Scene modeling code data:
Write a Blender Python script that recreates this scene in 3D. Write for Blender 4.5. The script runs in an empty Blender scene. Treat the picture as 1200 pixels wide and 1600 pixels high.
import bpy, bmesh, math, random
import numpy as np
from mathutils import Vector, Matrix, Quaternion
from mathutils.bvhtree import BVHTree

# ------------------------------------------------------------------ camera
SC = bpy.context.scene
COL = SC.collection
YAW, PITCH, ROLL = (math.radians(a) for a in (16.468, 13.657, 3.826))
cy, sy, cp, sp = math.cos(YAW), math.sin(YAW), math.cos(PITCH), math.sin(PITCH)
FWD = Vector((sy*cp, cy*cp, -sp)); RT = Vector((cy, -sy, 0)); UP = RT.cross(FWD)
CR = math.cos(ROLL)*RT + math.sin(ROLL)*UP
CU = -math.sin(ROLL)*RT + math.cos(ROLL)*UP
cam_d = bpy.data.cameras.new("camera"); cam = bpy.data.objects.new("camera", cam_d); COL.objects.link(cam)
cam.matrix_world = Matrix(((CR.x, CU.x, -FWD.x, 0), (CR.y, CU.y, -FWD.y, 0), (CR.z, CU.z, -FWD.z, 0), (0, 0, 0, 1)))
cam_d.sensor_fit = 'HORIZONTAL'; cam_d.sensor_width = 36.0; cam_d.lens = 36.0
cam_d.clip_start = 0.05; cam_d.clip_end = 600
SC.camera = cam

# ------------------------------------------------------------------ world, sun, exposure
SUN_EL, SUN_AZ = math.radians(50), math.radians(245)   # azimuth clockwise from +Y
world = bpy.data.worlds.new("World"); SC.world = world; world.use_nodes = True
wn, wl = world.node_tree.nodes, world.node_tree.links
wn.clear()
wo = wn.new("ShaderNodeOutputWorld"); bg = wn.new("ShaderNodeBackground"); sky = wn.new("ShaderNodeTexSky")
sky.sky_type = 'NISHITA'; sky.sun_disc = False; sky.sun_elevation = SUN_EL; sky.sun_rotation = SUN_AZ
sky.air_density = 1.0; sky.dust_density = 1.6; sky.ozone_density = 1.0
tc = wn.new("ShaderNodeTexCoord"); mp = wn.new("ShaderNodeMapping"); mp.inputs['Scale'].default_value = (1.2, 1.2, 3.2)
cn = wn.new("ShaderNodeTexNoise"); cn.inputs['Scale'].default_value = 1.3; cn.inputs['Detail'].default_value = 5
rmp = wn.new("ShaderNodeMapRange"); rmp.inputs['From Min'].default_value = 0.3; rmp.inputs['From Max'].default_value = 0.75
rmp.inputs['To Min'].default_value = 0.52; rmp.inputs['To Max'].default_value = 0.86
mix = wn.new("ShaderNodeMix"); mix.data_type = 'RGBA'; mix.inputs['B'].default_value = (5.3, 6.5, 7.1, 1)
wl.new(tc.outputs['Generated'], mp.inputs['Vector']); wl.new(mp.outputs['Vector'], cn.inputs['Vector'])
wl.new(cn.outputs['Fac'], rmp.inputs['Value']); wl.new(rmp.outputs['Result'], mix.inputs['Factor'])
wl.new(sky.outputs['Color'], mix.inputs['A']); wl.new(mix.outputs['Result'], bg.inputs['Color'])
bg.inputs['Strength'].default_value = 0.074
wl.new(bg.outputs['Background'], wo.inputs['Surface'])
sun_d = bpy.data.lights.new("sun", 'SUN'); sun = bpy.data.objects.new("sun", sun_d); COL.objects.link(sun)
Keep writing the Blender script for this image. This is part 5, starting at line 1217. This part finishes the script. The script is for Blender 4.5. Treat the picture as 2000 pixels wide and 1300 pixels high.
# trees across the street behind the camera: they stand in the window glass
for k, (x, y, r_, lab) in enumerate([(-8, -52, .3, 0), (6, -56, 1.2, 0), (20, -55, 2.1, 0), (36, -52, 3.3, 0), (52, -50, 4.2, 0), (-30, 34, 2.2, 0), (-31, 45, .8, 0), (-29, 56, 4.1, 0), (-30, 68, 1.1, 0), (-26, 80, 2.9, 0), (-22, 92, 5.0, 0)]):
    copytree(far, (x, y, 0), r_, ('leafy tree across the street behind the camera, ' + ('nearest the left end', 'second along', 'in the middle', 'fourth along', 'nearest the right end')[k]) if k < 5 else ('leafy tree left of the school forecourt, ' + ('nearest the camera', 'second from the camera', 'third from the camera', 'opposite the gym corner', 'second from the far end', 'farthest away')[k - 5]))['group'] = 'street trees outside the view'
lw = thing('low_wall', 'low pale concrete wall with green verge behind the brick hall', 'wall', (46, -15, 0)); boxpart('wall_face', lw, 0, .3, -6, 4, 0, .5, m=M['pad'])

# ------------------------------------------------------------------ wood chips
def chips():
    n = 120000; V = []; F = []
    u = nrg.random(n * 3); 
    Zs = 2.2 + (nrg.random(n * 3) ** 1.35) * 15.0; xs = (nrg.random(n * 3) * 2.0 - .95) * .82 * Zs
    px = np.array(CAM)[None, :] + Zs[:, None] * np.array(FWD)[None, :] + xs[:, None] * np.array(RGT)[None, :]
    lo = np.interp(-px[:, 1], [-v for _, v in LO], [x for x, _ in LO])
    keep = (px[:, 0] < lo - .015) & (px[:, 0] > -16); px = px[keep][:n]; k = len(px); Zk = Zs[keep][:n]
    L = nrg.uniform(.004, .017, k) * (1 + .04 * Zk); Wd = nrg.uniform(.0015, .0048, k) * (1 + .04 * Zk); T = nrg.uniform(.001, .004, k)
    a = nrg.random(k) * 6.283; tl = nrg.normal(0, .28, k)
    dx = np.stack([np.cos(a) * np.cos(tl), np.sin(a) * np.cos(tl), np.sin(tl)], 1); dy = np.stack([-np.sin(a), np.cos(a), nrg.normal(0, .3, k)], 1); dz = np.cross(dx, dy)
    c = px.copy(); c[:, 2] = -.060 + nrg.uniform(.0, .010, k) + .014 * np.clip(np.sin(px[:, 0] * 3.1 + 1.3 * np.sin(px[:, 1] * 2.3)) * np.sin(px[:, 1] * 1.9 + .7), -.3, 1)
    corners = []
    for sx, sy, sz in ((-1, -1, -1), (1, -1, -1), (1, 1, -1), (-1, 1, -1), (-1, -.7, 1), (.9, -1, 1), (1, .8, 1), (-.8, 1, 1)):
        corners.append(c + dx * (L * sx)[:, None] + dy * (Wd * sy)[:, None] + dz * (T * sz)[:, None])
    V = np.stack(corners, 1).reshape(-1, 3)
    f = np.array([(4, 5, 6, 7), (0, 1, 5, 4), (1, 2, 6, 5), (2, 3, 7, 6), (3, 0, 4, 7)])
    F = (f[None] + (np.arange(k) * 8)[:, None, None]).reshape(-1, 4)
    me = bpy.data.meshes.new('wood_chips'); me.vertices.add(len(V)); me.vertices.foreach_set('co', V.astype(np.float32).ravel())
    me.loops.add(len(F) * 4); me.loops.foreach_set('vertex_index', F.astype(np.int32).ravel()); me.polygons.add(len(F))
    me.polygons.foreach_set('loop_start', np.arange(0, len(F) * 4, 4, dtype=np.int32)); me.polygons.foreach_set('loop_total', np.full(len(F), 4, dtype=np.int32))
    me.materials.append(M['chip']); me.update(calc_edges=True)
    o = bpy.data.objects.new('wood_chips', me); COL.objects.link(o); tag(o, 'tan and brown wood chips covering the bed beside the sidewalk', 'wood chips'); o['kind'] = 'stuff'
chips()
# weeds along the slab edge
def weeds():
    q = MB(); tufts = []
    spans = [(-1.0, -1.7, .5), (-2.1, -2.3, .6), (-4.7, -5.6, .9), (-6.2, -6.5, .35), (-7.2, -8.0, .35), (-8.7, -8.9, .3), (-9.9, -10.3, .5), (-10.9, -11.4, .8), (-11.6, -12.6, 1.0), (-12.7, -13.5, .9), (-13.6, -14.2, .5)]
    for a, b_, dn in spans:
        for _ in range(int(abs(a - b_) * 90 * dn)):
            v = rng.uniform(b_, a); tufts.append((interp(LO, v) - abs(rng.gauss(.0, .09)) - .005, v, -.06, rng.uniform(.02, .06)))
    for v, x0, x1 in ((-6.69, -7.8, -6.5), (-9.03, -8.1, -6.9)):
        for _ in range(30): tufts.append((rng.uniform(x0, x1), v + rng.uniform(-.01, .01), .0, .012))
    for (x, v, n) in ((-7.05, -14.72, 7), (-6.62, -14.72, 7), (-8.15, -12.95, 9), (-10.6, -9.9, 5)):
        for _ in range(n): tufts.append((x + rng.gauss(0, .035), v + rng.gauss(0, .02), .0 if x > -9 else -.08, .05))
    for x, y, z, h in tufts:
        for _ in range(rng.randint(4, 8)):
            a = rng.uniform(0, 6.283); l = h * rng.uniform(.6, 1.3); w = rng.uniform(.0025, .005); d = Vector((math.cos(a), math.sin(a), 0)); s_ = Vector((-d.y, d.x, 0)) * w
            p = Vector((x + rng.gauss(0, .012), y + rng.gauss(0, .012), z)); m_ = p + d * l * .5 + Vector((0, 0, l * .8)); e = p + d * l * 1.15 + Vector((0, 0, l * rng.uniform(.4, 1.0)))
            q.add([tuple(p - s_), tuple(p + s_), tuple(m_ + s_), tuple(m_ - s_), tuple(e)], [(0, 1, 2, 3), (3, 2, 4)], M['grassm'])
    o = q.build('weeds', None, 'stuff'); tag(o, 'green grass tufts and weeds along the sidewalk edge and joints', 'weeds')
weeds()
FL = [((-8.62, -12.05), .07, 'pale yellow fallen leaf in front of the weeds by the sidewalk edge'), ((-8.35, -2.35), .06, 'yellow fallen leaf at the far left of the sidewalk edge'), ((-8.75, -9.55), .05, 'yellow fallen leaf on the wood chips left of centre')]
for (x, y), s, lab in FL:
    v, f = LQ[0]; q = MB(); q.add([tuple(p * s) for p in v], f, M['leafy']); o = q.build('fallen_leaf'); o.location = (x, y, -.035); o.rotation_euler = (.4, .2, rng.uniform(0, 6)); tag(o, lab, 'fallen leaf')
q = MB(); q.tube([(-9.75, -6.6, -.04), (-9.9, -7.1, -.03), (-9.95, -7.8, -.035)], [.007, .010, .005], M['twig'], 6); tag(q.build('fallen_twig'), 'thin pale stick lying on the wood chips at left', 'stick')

◆ Exercise directions:
Quote, with nothing altered, all lines from the start of the entries to the line that carries "SC.camera = cam", inclusive.

◆ Correct output:
Write a Blender Python script that recreates this scene in 3D. Write for Blender 4.5. The script runs in an empty Blender scene. Treat the picture as 1200 pixels wide and 1600 pixels high.
import bpy, bmesh, math, random
import numpy as np
from mathutils import Vector, Matrix, Quaternion
from mathutils.bvhtree import BVHTree

# ------------------------------------------------------------------ camera
SC = bpy.context.scene
COL = SC.collection
YAW, PITCH, ROLL = (math.radians(a) for a in (16.468, 13.657, 3.826))
cy, sy, cp, sp = math.cos(YAW), math.sin(YAW), math.cos(PITCH), math.sin(PITCH)
FWD = Vector((sy*cp, cy*cp, -sp)); RT = Vector((cy, -sy, 0)); UP = RT.cross(FWD)
CR = math.cos(ROLL)*RT + math.sin(ROLL)*UP
CU = -math.sin(ROLL)*RT + math.cos(ROLL)*UP
cam_d = bpy.data.cameras.new("camera"); cam = bpy.data.objects.new("camera", cam_d); COL.objects.link(cam)
cam.matrix_world = Matrix(((CR.x, CU.x, -FWD.x, 0), (CR.y, CU.y, -FWD.y, 0), (CR.z, CU.z, -FWD.z, 0), (0, 0, 0, 1)))
cam_d.sensor_fit = 'HORIZONTAL'; cam_d.sensor_width = 36.0; cam_d.lens = 36.0
cam_d.clip_start = 0.05; cam_d.clip_end = 600
SC.camera = cam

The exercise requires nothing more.